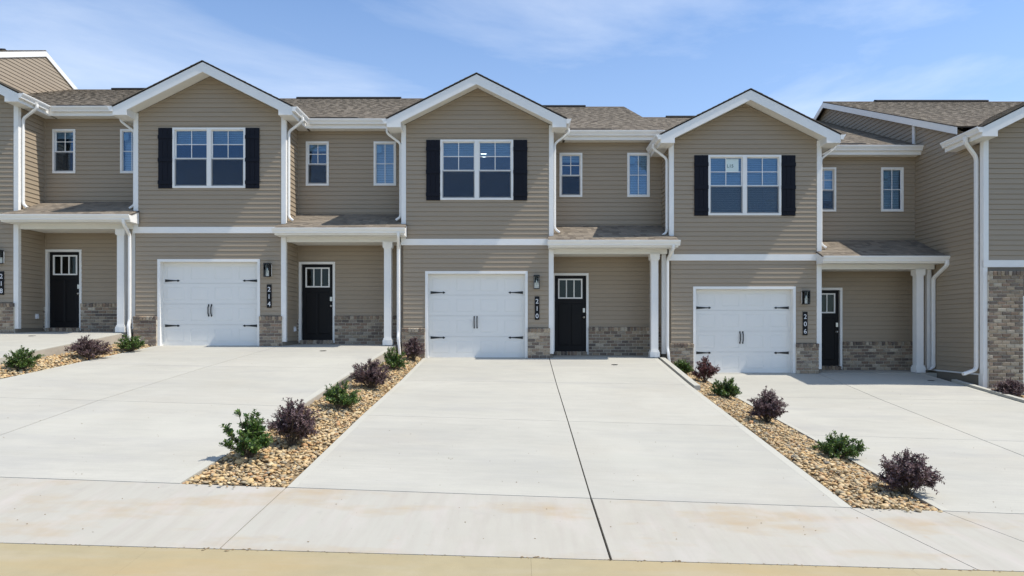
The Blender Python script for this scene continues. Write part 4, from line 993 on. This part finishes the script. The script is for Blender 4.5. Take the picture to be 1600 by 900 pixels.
def shrub(kind, x, d, b, w, hgt, label, group, seed, dens=1.0, lean=(0, 0), leaf=None):
    rnd = random.Random(seed); z = bed_z(b, x, d)
    root = bpy.data.objects.new('green_shrub' if kind == 'green' else 'purple_shrub', None); COL.objects.link(root); root.location = (x, d, z)
    root['label'] = label; root['category'] = 'shrub'; root['group'] = group
    st = MB(); leaves = []; r = w/2
    nst = int(44*dens) if kind == 'green' else int(58*dens)
    def rv(): return Vector((rnd.gauss(0, 1), rnd.gauss(0, 1), rnd.gauss(0, 1))).normalized()
    for i in range(nst):
        a = rnd.uniform(0, 2*math.pi); q = rnd.random()**.55
        if kind == 'green':
            # lumpy dome of short upright shoots
            el = math.acos(rnd.uniform(0.02, 1)); lump = 1+(.20 if leaf else .08)*math.sin(3*a+seed)+.06*math.sin(5*a+seed*2); k = rnd.uniform(.72, 1.08)*lump
            tip = Vector((math.cos(a)*math.sin(el)*r*k+lean[0]*hgt, math.sin(a)*math.sin(el)*r*k+lean[1]*hgt, hgt*(.30+.70*math.cos(el))*min(k, 1.05)))
        else:
            el = rnd.uniform(.05, 1.0); k = rnd.uniform(.7, 1.12)
            tip = Vector((math.cos(a)*r*math.sin(el*1.5)*k+lean[0]*hgt, math.sin(a)*r*math.sin(el*1.5)*k+lean[1]*hgt, hgt*(.22+.78*math.cos(el*1.35))*k))
        base = Vector((rnd.uniform(-.03, .03), rnd.uniform(-.03, .03), 0)); midp = base*.5+tip*.5+Vector((0, 0, hgt*(.12 if kind == 'green' else .22)))
        pts = [base*(1-t)**2+midp*2*t*(1-t)+tip*t*t for t in (0, .25, .5, .75, 1)]
        if kind != 'green': pts[-1] = pts[-1]-Vector((0, 0, .02))
        side = Vector((math.cos(a+1.57), math.sin(a+1.57), 0)); st.sweep(pts, .007, .007, side, r=.002)
        # twigs with leaves
        tw = []
        ntw = 7 if kind == 'green' else 9
        for j in range(ntw):
            t = rnd.uniform(.35, 1); p = base*(1-t)**2+midp*2*t*(1-t)+tip*t*t
            out = (tip-base).normalized()*.7+rv()*.75+Vector((0, 0, .25 if kind == 'green' else .05)); out.normalize(); L_ = rnd.uniform(.05, .10)*(w/.5)**.5
            tw.append((p, out, L_))
        tw.append((tip-(tip-midp).normalized()*.02, (tip-midp).normalized(), rnd.uniform(.04, .09)))
        for (p, out, L_) in tw:
            n = rnd.randint(9, 13) if kind == 'green' else rnd.randint(10, 14)
            if j % 2 == 0: st.sweep([p, p+out*L_*.5, p+out*L_], .004, .004, out.orthogonal(), r=.001)
            for k in range(n):
                t = (k+.6)/n; pp = p+out*L_*t; ph = k*2.4+rnd.uniform(-.4, .4)
                o1 = out.orthogonal().normalized(); o2 = out.cross(o1); sd = o1*math.cos(ph)+o2*math.sin(ph)
                if kind == 'green':
                    dd = (out*.55+sd*.8+rv()*.2+Vector((0, 0, .15))).normalized(); l = rnd.uniform(.024, .042)*(leaf or 1); ww = l*rnd.uniform(.42, .55)
                else:
                    dd = (out*.5+sd*.75+rv()*.3+Vector((0, 0, -.05))).normalized(); l = rnd.uniform(.020, .036)*(leaf or 1); ww = l*rnd.uniform(.42, .6)
                nr = (Vector((0, 0, 1))*.8+rv()*.6+out*.3).normalized(); leaves.append((pp, dd, nr, l, ww, rnd.random()))
    st.build('stem', M['twig'], root)
    leaf_cloud('foliage', M['leaf_green' if kind == 'green' else 'leaf_red' if kind == 'red' else 'leaf_purple'], leaves, root)
    return root
GG = 'green shrubs in the stone beds'; GP = 'purple-leaved shrubs in the stone beds'
def at(px, d): return (px-812)/1066.7*d
shrub('green', at(34, 12.8), 12.8, 1, .56, .42, 'rounded green shrub at the left picture edge below the porch slab of number 218', GG, 1)
shrub('purple', at(138, 14.5), 14.5, 1, .80, .42, 'purple shrub standing between two green ones left of the garage of number 214', GP, 2)
shrub('green', at(205, 15.8), 15.8, 1, .52, .42, 'small green shrub in front of the brick pier left of garage 214', GG, 3)
shrub('green', at(388, 7.85), 7.85, 2, .46, .56, 'tall loose green shrub at the near end of the left stone bed', GG, 4, leaf=1.15)
shrub('purple', at(456, 8.45), 8.45, 2, .62, .54, 'large purple shrub next to the nearest green shrub in the left stone bed', GP, 5, dens=1.25)
shrub('green', at(534, 10.6), 10.6, 2, .50, .42, 'dense rounded green shrub between two purple ones in the left stone bed', GG, 6, dens=1.3)
shrub('purple', at(580, 12.5), 12.5, 2, .70, .52, 'dark purple shrub leaning on the slab edge of drive 214, halfway up the bed', GP, 7, dens=1.2)
shrub('green', at(615, 14.8), 14.8, 2, .52, .47, 'green shrub below the downspout left of garage 210', GG, 8, dens=1.1)
shrub('purple', at(646, 16.3), 16.3, 2, .52, .50, 'dark purple shrub against the brick pier left of garage 210', GP, 9)
shrub('green', at(1068, 16.3), 16.3, 3, .42, .36, 'small dark green shrub against the brick pier left of garage 206', GG, 10)
shrub('red', at(1101, 15.2), 15.2, 3, .56, .56, 'thin wine-red shrub in front of the left edge of garage 206', GP, 11, dens=.75)
shrub('green', at(1134, 13.2), 13.2, 3, .52, .42, 'green shrub between the wine-red and the round purple shrub near garage 206', GG, 12)
shrub('purple', at(1198, 10.9), 10.9, 3, .56, .50, 'round purple shrub alone midway down the stone bed right of drive 210', GP, 13, dens=1.1)
shrub('green', at(1306, 9.0), 9.0, 3, .54, .32, 'low wide green shrub near the lower end of the right stone bed', GG, 14, lean=(.12, 0))
shrub('purple', at(1416, 7.55), 7.55, 3, .62, .42, 'spreading purple shrub at the near end of the right stone bed', GP, 15, dens=1.2, lean=(.05, 0))
shrub('purple', at(1582, 14.4), 14.4, 4, .72, .36, 'low purple shrub before the tall brick front at the right edge', GP, 16)
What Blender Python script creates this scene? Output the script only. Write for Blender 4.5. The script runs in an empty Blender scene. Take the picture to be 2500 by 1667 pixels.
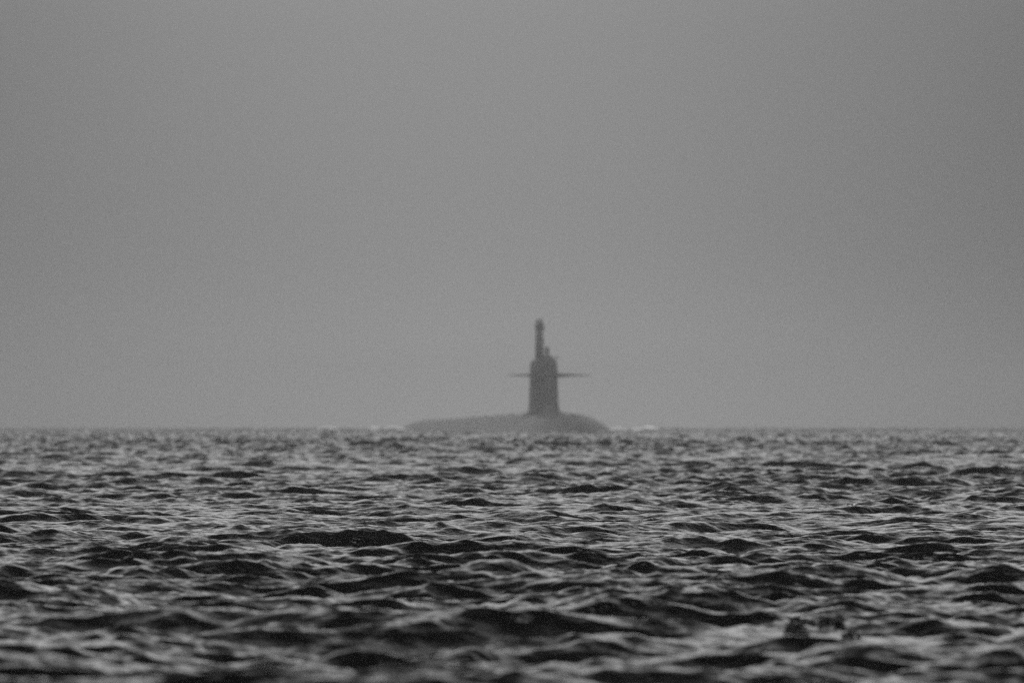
import bpy, math, random
import numpy as np
from mathutils import Vector
R = math.radians
random.seed(7)
rng = np.random.default_rng(11)
scn = bpy.context.scene
C = scn.collection

# ------------------------------------------------------------------ camera
# 400 mm lens, 0.85 m above the sea. FPX: focal length in pixels of the 2500 px wide photo
LENS, FPX, CAMH, HOR = 400.0, 27778.0, 0.85, 1041.0
cam_d = bpy.data.cameras.new('camera'); cam = bpy.data.objects.new('camera', cam_d); C.objects.link(cam)
cam_d.lens = LENS; cam_d.sensor_width = 36; cam_d.sensor_fit = 'HORIZONTAL'
cam_d.clip_start = 0.5; cam_d.clip_end = 20000
cam.location = (0, 0, CAMH)
cam.rotation_euler = (R(90) + math.atan((HOR - 833.5) / FPX), 0, 0)
cam_d.dof.use_dof = True; cam_d.dof.focus_distance = 90.0; cam_d.dof.aperture_fstop = 9.5
scn.camera = cam

# ------------------------------------------------------------------ sky
SUN_EL, SUN_AZ = R(64), R(160)
w = bpy.data.worlds.new('World'); scn.world = w; w.use_nodes = True
nt = w.node_tree; nt.nodes.clear()
def N(t, **k):
    n = nt.nodes.new(t)
    for a, b in k.items(): setattr(n, a, b)
    return n
def M(op, a, b=None, c=None):
    n = nt.nodes.new('ShaderNodeMath'); n.operation = op
    for i, v in enumerate((a, b, c)):
        if v is None: continue
        if isinstance(v, (int, float)): n.inputs[i].default_value = v
        else: nt.links.new(v, n.inputs[i])
    return n.outputs[0]
out = N('ShaderNodeOutputWorld'); bg = N('ShaderNodeBackground'); bg.inputs['Strength'].default_value = 0.1
sky = N('ShaderNodeTexSky', sky_type='NISHITA'); sky.sun_disc = False
sky.sun_elevation = SUN_EL; sky.sun_rotation = SUN_AZ; sky.dust_density = 5; sky.air_density = 1
bw = N('ShaderNodeRGBToBW'); nt.links.new(sky.outputs[0], bw.inputs[0])
tc = N('ShaderNodeTexCoord'); sp = N('ShaderNodeSeparateXYZ'); nt.links.new(tc.outputs['Generated'], sp.inputs[0])
x, y, z = sp.outputs
el = M('ABSOLUTE', z)
def ramp(v, pts):                                    # piecewise smooth curve of the sky's brightness over elevation
    n = N('ShaderNodeFloatCurve'); c = n.mapping.curves[0]
    while len(c.points) > 2: c.points.remove(c.points[1])
    c.points[0].location = pts[0]; c.points[-1].location = pts[-1]
    for p in pts[1:-1]: c.points.new(*p)
    n.mapping.update(); nt.links.new(v, n.inputs['Value']); return n.outputs[0]
prof = ramp(el, [(0, 0.0), (.035, .04), (.08, .9), (.17, 1.0), (.36, .5), (.6, .08), (1, .03)])
fall = ramp(el, [(0, 1.0), (.05, .93), (.12, .4), (.3, .12), (.6, .06), (1, .05)])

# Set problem
Retype only the lines above from the one with "What Blender Python" through the one with "scn.camera = cam", exactly and with both ends. Images stay out.

# The output
What Blender Python script creates this scene? Output the script only. Write for Blender 4.5. The script runs in an empty Blender scene. Take the picture to be 2500 by 1667 pixels.
import bpy, math, random
import numpy as np
from mathutils import Vector
R = math.radians
random.seed(7)
rng = np.random.default_rng(11)
scn = bpy.context.scene
C = scn.collection

# ------------------------------------------------------------------ camera
# 400 mm lens, 0.85 m above the sea. FPX: focal length in pixels of the 2500 px wide photo
LENS, FPX, CAMH, HOR = 400.0, 27778.0, 0.85, 1041.0
cam_d = bpy.data.cameras.new('camera'); cam = bpy.data.objects.new('camera', cam_d); C.objects.link(cam)
cam_d.lens = LENS; cam_d.sensor_width = 36; cam_d.sensor_fit = 'HORIZONTAL'
cam_d.clip_start = 0.5; cam_d.clip_end = 20000
cam.location = (0, 0, CAMH)
cam.rotation_euler = (R(90) + math.atan((HOR - 833.5) / FPX), 0, 0)
cam_d.dof.use_dof = True; cam_d.dof.focus_distance = 90.0; cam_d.dof.aperture_fstop = 9.5
scn.camera = cam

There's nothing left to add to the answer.